**Data lines**
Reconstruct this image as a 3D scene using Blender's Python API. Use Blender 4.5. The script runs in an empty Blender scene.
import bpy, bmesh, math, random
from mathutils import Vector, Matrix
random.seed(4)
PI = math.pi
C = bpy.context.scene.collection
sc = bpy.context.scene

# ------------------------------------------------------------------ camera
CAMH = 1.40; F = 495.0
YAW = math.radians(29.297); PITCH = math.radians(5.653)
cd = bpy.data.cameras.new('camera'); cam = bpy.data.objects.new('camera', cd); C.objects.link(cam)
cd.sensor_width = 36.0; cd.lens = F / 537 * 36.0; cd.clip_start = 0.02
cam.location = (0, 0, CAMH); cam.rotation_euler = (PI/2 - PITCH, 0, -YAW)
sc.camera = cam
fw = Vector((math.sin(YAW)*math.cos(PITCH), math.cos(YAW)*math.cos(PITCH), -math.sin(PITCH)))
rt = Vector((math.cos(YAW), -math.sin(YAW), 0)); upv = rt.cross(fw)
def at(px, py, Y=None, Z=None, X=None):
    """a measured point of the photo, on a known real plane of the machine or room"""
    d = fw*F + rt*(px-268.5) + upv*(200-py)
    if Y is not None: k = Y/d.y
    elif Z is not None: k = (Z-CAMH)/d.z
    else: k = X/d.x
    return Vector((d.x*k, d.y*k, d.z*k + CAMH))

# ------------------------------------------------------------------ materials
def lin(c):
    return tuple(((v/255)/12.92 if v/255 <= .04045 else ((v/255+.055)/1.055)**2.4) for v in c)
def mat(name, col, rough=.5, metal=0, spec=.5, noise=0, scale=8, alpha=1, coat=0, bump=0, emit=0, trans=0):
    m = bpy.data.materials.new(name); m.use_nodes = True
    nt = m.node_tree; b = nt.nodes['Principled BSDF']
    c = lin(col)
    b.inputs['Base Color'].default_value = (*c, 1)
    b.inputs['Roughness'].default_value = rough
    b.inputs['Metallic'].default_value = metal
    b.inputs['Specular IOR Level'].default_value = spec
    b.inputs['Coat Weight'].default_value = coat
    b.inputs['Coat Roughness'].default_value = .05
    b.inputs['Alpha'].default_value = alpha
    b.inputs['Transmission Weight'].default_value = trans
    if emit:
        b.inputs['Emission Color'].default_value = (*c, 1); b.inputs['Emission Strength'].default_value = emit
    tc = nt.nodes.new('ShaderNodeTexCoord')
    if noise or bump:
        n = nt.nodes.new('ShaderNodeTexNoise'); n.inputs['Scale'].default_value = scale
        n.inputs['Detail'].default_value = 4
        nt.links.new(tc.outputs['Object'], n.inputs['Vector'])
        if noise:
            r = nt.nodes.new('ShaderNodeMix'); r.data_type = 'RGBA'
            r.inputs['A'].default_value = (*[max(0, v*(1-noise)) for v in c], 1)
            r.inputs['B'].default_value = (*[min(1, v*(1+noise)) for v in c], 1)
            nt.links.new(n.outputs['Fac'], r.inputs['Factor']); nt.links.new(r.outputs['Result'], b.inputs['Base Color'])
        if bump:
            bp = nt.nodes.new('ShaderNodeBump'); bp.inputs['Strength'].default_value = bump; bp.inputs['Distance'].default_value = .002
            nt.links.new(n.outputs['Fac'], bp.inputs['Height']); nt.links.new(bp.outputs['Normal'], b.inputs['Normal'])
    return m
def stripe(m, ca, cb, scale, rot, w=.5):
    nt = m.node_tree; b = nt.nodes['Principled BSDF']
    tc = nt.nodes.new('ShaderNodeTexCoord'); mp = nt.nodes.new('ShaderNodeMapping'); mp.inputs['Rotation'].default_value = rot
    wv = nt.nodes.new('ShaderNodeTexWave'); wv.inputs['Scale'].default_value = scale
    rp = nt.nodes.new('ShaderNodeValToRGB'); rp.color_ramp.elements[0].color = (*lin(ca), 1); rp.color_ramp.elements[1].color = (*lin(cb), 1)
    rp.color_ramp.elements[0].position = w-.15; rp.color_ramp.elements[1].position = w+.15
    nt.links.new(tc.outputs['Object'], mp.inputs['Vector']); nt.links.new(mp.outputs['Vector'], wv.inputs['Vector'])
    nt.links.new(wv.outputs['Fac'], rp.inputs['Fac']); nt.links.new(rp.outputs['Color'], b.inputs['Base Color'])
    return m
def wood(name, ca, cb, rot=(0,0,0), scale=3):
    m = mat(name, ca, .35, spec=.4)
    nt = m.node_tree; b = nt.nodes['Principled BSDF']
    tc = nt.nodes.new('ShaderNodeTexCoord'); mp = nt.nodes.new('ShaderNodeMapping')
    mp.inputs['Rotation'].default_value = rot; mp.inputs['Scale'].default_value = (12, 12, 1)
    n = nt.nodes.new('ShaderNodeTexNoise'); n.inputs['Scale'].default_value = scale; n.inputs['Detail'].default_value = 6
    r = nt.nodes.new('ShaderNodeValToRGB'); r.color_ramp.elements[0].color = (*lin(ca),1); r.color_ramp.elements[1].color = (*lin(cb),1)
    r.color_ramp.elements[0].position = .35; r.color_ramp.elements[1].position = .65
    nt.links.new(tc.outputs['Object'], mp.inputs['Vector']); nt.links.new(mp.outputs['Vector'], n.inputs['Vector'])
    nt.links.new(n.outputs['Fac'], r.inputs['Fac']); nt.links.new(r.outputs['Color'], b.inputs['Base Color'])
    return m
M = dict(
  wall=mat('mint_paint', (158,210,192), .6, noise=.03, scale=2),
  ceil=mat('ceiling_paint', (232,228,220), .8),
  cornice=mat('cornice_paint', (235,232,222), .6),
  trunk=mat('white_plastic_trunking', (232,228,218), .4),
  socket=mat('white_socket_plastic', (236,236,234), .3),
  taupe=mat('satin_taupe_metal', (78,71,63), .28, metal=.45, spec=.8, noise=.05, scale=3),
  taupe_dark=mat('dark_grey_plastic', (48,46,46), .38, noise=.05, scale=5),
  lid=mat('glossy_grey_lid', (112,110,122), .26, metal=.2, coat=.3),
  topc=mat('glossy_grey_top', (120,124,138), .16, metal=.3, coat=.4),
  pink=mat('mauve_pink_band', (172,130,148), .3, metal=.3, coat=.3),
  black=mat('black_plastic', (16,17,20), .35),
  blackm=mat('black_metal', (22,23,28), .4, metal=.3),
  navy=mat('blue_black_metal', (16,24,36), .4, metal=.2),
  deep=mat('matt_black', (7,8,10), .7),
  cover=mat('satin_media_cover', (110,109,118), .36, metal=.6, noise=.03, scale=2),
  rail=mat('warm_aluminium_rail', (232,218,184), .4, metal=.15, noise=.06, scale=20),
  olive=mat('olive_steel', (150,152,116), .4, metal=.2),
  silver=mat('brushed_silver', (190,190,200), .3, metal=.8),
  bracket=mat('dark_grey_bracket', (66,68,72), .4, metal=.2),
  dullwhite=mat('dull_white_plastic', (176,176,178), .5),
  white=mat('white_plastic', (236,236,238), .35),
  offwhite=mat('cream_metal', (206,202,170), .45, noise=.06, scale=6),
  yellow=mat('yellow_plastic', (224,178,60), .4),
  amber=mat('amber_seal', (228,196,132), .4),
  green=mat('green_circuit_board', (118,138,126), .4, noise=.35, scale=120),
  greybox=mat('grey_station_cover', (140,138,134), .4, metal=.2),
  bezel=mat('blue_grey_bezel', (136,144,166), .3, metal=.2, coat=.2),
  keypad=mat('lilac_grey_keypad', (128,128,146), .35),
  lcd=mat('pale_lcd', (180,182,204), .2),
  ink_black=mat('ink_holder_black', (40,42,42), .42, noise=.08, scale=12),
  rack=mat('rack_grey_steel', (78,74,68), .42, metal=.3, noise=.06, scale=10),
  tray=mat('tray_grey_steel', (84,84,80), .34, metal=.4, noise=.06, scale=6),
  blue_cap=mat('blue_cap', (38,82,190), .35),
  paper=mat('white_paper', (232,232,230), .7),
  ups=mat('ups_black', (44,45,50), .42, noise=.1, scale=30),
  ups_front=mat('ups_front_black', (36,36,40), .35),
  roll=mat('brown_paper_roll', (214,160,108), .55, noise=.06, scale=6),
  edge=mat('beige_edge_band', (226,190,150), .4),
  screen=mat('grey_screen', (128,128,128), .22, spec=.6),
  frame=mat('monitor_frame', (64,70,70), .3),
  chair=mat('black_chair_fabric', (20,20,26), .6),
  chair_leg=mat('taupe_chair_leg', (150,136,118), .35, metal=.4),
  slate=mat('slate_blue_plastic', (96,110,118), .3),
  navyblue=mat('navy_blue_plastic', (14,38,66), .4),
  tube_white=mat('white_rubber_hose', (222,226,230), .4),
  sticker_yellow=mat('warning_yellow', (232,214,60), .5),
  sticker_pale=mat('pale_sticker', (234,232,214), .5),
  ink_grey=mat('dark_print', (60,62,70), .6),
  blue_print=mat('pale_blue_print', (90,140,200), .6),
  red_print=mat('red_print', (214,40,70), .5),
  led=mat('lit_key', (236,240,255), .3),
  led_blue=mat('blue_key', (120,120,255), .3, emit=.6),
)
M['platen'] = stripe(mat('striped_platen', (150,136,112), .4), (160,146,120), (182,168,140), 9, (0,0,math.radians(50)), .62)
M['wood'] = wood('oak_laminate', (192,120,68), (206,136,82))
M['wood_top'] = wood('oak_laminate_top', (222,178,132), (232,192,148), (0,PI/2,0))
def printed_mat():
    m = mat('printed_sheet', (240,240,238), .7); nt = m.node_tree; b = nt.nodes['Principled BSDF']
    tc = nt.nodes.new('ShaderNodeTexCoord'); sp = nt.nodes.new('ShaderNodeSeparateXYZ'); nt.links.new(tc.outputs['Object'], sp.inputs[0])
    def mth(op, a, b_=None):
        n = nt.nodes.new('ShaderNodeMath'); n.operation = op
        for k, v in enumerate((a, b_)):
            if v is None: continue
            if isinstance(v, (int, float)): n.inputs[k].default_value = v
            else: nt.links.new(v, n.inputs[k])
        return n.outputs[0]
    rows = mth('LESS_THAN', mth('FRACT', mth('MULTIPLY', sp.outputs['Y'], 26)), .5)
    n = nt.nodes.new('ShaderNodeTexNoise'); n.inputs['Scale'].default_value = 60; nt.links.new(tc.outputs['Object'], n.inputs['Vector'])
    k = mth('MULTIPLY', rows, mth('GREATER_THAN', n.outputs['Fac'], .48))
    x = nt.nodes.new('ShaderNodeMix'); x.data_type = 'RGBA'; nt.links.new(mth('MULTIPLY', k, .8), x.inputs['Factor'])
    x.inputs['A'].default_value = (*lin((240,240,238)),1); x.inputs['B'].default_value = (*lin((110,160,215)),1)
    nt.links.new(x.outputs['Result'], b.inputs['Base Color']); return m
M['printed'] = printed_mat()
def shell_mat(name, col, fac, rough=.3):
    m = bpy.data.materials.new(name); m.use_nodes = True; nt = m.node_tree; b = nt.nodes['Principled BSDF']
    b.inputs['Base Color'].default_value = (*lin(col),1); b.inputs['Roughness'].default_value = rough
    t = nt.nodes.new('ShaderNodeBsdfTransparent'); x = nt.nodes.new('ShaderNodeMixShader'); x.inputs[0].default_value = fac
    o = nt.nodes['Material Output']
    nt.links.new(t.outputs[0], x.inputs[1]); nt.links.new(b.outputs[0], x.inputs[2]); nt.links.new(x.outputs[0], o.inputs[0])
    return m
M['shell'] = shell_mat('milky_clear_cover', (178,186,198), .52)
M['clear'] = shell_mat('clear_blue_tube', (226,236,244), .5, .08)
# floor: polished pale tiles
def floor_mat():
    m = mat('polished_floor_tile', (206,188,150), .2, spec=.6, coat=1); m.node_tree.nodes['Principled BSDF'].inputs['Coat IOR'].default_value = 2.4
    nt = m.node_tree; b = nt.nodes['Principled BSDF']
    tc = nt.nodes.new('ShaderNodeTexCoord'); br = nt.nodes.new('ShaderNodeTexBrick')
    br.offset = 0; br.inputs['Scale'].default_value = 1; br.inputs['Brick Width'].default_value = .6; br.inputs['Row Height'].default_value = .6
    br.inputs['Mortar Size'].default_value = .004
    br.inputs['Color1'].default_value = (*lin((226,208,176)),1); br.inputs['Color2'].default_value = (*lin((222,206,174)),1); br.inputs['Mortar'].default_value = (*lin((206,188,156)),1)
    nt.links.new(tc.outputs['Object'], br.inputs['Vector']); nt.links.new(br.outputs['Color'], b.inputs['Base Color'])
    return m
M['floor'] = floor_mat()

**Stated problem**
Identify every line where the string "scene" appears.

**Task solution**
Reconstruct this image as a 3D scene using Blender's Python API. Use Blender 4.5. The script runs in an empty Blender scene.
C = bpy.context.scene.collection
sc = bpy.context.scene